Above: The mile-long Merefa-Kherson bridge on the Dnieper River in Dniepropetrovsk (Dnipro), was the longest reinforced concrete arch bridge in Europe. This is how it looked under repair in September 1941, after it was blown up by the retreating Red Army. Two years later the Germans blew it up again during their own retreat.
The Hoover Library & Archives have acquired two photo albums of Stefano Braccio, a lieutenant in the engineer combat battalion of the Italian Expeditionary Corps participating in the German invasion of the Soviet Union (Operation Barbarossa). The albums provide a complete visual record of his unit’s operation in the Ukraine, from the crossing of the Soviet frontier in July 1941 to the end of Italian troops’ participation on the Eastern Front in February 1943, after the Axis forces’ defeat at Stalingrad.
Italian participation in the war on the Eastern Front initially involved some 60,000 troops of the Expeditionary Corps. Within a year, the force grew to 220,000 men and became known as the Italian Eighth Army. During the battle of Stalingrad, fought from August 1942 until February 1943, less than half of the troops facing the Soviets were German, with Italians, Hungarians, Romanians, and anti-Soviet volunteers of various nationalities making up the rest. More than half of the Italian Eight Army troops were killed, wounded, or taken prisoner. Lieutenant Stefano Braccio and his photo albums, documenting his Eastern Front experience survived, mostly because his unit was building bridges in Eastern Ukraine at some distance from the front line on the Volga River. He left the Soviet Union a few days after German field marshal Friedrich Paulus surrendered at Stalingrad. No information is available on whether or not Stefano Braccio’s luck continued through the remaining two years of the war.

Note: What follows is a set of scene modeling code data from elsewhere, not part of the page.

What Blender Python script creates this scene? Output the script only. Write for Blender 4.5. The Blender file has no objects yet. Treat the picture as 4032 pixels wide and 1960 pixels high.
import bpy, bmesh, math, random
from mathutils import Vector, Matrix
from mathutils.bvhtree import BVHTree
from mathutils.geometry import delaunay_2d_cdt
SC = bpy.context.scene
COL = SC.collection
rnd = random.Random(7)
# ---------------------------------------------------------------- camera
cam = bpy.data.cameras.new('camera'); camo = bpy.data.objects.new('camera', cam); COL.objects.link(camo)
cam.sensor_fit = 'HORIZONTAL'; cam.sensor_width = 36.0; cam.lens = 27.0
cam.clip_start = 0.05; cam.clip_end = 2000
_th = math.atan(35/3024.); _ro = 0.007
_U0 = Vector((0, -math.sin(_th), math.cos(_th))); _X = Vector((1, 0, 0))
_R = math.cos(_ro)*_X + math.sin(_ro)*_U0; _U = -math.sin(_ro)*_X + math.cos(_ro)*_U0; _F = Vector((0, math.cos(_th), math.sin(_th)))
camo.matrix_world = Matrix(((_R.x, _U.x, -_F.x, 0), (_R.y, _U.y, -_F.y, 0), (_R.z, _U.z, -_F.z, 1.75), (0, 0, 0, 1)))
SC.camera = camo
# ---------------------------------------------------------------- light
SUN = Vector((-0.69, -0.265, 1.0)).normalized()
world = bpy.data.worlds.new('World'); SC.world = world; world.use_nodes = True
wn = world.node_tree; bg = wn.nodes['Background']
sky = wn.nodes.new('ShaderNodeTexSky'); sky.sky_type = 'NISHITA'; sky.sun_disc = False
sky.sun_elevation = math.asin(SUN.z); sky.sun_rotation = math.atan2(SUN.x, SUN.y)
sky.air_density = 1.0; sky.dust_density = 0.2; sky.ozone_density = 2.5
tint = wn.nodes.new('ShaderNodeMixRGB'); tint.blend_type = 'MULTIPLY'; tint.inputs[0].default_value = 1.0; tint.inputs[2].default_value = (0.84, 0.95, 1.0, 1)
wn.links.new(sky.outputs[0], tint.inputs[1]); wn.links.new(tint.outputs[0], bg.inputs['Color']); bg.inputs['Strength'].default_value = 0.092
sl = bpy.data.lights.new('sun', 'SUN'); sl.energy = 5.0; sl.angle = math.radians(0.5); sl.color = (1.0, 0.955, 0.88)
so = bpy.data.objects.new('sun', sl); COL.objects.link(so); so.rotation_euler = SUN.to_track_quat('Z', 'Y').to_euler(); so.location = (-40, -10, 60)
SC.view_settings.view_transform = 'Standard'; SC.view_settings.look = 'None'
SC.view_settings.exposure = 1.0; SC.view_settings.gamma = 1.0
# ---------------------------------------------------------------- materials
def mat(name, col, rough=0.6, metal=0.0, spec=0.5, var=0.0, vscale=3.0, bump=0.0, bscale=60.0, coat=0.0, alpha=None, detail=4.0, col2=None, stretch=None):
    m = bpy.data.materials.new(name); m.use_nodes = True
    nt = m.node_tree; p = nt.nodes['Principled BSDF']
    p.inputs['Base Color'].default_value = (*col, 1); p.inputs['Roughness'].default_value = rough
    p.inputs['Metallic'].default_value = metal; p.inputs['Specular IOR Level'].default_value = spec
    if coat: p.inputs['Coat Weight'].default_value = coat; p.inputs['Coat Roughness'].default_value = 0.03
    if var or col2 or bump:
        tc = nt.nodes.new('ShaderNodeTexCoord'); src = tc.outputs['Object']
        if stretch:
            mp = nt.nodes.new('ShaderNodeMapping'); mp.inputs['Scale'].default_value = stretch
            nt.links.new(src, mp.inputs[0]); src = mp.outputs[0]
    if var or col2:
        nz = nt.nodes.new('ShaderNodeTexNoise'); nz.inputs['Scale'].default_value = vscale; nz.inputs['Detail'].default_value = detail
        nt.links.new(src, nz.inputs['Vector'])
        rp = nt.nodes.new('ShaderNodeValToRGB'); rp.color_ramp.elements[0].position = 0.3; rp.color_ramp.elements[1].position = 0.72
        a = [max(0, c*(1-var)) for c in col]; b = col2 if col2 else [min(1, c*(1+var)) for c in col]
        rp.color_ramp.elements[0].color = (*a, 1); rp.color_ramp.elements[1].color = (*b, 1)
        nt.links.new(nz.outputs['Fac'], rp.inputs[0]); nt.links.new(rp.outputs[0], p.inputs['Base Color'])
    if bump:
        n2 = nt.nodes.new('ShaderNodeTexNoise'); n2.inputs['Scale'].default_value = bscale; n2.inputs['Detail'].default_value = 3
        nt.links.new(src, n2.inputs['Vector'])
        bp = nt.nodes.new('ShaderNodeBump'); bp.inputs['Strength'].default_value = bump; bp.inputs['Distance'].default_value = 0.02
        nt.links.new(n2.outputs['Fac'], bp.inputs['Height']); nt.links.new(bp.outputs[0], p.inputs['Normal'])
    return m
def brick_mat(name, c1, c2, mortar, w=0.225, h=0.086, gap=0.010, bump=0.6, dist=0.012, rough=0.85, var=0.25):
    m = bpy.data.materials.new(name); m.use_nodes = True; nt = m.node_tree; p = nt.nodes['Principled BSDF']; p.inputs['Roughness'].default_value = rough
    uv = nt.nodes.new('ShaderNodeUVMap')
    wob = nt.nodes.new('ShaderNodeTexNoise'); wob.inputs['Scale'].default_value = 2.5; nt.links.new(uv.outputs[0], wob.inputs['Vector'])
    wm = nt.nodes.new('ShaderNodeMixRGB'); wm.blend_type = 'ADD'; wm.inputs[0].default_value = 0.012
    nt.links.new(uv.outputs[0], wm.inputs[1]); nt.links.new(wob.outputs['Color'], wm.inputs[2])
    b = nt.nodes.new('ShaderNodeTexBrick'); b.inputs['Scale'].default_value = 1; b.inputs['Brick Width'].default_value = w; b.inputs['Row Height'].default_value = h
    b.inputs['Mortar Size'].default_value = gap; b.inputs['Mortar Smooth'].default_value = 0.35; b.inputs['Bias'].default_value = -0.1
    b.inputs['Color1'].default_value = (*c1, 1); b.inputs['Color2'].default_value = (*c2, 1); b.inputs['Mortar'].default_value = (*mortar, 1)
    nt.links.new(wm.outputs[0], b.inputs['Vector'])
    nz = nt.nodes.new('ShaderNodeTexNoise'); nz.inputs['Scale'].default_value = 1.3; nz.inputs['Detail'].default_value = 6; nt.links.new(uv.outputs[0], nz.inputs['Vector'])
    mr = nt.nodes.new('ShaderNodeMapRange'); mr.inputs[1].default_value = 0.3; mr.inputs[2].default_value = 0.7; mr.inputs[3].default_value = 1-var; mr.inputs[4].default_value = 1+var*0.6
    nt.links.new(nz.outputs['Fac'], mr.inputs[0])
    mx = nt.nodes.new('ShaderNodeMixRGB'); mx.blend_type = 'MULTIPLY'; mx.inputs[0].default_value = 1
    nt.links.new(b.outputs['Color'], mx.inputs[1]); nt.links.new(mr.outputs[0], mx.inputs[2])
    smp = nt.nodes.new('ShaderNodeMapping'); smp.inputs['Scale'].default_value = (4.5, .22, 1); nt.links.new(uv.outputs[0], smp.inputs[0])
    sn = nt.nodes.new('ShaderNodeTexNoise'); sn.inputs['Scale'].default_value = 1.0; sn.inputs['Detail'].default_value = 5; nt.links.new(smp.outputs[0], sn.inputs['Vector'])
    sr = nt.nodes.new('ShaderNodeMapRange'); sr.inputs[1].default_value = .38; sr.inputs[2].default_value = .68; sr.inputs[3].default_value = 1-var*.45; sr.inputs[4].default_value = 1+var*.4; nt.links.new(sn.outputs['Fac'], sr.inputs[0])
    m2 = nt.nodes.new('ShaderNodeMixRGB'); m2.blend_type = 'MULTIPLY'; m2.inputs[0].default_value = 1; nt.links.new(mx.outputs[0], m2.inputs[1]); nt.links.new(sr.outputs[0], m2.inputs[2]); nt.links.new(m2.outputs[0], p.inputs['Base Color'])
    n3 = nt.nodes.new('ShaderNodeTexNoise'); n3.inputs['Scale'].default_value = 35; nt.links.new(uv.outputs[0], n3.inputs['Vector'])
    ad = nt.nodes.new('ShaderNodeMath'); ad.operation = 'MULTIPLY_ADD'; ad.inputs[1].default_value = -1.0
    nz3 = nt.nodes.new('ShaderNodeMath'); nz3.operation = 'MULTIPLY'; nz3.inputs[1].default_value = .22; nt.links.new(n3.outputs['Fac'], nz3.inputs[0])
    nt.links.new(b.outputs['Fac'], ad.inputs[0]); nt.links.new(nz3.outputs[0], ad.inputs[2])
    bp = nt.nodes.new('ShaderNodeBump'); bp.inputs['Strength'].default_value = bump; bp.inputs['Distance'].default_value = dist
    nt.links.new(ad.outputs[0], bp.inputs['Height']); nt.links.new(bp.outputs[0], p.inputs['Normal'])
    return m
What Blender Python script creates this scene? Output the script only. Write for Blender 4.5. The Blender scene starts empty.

The Braccio collection contain 332 photos in all, in good condition and neatly captioned. The value of this collection is that it covers the entire duration of Italian participation on the Eastern Front from the perspective of an engineer combat battalion. It shows life in the Italian military and the soldiers’ generally amicable interaction with the Ukrainian population. Of special interest are photos of churches and other historical monuments, as well as wartime views of such cities as Kiev (Kyiv), Kharkov (Kharkiv), Dnepropetrovsk (Dnipro), and Voroshilovgrad (Luhansk), in addition to the many bridges repaired or built by the Italian army.